== Exercise prompt ==
Read the records and gather each line that includes "scene".
* * *
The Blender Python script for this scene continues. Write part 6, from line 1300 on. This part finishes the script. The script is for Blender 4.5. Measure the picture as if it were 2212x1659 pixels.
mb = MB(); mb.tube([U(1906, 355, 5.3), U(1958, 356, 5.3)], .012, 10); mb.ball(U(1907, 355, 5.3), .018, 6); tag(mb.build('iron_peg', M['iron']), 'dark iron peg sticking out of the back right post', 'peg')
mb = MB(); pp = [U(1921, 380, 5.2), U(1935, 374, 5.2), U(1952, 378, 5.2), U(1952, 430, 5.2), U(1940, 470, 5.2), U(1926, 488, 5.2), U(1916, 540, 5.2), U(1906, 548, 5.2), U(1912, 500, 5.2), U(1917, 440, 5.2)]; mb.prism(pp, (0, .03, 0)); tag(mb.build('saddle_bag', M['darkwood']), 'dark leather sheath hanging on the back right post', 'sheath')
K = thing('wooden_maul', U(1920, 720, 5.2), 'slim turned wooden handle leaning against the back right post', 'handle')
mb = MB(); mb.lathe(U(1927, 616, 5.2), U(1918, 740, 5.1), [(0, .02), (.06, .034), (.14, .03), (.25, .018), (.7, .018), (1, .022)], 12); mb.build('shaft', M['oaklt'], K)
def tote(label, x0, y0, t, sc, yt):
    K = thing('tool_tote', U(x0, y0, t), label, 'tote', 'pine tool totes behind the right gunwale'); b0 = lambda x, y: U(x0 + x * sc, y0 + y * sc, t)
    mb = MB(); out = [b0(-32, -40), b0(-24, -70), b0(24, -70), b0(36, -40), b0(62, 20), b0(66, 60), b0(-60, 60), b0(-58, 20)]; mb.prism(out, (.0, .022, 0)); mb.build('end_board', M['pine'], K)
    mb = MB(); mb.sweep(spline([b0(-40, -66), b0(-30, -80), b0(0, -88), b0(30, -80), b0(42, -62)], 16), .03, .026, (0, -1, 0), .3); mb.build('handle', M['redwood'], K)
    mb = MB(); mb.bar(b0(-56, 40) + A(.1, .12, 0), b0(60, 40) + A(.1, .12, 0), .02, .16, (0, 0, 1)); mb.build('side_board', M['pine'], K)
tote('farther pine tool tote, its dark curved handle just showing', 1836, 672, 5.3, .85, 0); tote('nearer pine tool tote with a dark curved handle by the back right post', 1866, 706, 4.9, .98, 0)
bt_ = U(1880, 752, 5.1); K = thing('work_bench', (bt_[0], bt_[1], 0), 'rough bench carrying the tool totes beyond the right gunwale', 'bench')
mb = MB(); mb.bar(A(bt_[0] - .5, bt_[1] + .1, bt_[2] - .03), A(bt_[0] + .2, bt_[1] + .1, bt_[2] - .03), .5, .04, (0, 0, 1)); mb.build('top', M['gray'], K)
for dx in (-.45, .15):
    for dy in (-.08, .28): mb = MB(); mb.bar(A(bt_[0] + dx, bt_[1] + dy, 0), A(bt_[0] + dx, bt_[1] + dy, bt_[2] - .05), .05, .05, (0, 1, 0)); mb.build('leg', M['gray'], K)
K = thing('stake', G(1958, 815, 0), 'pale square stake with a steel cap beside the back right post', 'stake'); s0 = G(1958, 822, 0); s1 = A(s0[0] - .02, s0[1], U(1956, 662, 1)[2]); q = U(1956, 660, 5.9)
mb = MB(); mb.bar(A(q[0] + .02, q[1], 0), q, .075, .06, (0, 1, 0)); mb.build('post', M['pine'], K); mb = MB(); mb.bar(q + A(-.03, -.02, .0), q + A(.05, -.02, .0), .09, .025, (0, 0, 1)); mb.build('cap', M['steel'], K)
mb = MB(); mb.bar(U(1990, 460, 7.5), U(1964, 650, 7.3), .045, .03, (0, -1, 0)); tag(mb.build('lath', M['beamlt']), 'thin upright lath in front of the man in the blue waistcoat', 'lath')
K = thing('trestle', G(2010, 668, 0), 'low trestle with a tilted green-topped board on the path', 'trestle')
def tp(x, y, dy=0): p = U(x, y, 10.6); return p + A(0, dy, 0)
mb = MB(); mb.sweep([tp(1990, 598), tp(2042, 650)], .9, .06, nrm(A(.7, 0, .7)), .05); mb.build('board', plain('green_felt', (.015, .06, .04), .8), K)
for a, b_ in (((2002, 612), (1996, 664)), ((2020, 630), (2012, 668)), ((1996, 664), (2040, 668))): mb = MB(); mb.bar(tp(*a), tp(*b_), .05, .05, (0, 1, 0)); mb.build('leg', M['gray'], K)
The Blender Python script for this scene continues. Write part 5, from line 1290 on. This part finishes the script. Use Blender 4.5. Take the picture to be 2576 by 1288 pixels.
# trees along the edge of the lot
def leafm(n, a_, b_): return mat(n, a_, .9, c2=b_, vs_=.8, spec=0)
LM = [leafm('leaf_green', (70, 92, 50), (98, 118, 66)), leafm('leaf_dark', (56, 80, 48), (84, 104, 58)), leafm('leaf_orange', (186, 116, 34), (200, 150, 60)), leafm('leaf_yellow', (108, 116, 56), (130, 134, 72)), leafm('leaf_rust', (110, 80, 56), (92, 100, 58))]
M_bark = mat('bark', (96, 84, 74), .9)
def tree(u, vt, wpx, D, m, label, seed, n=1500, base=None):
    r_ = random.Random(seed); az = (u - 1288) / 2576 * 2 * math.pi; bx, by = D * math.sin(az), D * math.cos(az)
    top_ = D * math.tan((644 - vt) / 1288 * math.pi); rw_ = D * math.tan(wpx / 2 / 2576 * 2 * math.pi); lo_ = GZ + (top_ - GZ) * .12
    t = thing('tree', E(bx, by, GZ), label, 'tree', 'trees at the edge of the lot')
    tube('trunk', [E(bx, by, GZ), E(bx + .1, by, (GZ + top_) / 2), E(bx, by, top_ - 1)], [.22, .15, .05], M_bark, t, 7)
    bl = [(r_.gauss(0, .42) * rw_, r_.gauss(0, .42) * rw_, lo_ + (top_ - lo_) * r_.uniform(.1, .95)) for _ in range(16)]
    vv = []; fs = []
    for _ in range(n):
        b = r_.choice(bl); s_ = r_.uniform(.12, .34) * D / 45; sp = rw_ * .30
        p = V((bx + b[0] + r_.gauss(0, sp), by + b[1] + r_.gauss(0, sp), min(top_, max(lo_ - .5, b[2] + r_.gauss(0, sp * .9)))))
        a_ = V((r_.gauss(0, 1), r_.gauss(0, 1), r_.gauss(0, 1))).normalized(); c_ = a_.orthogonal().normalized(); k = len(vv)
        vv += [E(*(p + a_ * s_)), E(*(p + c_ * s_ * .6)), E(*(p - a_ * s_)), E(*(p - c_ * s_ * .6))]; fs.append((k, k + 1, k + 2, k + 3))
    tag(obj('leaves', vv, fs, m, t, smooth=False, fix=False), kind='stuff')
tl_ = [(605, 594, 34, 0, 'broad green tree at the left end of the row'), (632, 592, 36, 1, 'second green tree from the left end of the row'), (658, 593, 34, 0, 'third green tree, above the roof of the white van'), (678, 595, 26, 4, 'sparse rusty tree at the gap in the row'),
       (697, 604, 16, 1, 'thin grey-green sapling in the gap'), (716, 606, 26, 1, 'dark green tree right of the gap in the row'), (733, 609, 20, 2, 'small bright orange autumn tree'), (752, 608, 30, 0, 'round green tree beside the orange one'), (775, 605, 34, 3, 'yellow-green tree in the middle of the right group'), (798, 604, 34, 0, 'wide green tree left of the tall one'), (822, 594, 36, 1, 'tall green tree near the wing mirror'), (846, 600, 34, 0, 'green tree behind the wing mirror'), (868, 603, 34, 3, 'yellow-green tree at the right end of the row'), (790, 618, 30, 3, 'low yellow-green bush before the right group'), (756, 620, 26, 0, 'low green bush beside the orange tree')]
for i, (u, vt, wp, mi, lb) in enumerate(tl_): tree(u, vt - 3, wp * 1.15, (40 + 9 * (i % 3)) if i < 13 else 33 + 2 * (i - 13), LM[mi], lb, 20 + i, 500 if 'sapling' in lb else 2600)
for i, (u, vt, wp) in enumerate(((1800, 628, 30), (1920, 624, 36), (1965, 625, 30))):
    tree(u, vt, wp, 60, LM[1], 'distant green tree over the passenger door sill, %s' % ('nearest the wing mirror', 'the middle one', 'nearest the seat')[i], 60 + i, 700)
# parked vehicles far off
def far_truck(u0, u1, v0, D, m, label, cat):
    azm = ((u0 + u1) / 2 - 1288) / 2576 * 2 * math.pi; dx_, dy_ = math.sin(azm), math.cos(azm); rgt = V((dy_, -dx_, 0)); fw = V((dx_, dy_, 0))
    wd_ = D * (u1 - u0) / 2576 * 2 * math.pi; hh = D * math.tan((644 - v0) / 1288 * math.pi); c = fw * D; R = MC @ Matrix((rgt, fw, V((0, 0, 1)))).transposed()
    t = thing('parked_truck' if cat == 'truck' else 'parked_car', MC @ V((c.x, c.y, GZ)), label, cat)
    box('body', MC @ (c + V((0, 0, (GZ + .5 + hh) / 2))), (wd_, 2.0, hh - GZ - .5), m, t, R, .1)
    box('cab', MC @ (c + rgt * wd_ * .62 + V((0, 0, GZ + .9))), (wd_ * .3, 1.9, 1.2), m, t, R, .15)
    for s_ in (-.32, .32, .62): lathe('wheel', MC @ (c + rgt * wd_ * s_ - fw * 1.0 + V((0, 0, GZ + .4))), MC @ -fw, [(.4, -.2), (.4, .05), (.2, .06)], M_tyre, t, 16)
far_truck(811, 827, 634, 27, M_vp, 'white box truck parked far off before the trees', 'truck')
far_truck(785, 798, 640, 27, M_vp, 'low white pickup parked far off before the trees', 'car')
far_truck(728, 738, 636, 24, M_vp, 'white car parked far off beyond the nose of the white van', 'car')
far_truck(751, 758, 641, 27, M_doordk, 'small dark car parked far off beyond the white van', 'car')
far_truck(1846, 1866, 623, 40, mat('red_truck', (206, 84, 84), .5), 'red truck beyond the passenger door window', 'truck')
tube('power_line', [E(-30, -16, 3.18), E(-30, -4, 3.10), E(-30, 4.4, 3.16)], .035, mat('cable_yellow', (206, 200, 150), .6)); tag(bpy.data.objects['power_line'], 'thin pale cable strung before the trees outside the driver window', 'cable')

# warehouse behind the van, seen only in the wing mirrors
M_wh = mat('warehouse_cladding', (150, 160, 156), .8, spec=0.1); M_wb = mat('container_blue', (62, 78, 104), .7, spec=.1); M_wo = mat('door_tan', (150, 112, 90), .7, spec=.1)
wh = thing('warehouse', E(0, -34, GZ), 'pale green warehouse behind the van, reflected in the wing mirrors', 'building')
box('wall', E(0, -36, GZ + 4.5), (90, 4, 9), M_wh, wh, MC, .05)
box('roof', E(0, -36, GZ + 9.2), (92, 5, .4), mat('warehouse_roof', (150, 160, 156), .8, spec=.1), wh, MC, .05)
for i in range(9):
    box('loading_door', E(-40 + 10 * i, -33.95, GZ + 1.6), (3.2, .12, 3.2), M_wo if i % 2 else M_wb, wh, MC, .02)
* * *
== Written solution ==
The Blender Python script for this scene continues. Write part 6, from line 1300 on. This part finishes the script. The script is for Blender 4.5. Measure the picture as if it were 2212x1659 pixels.
The Blender Python script for this scene continues. Write part 5, from line 1290 on. This part finishes the script. Use Blender 4.5. Take the picture to be 2576 by 1288 pixels.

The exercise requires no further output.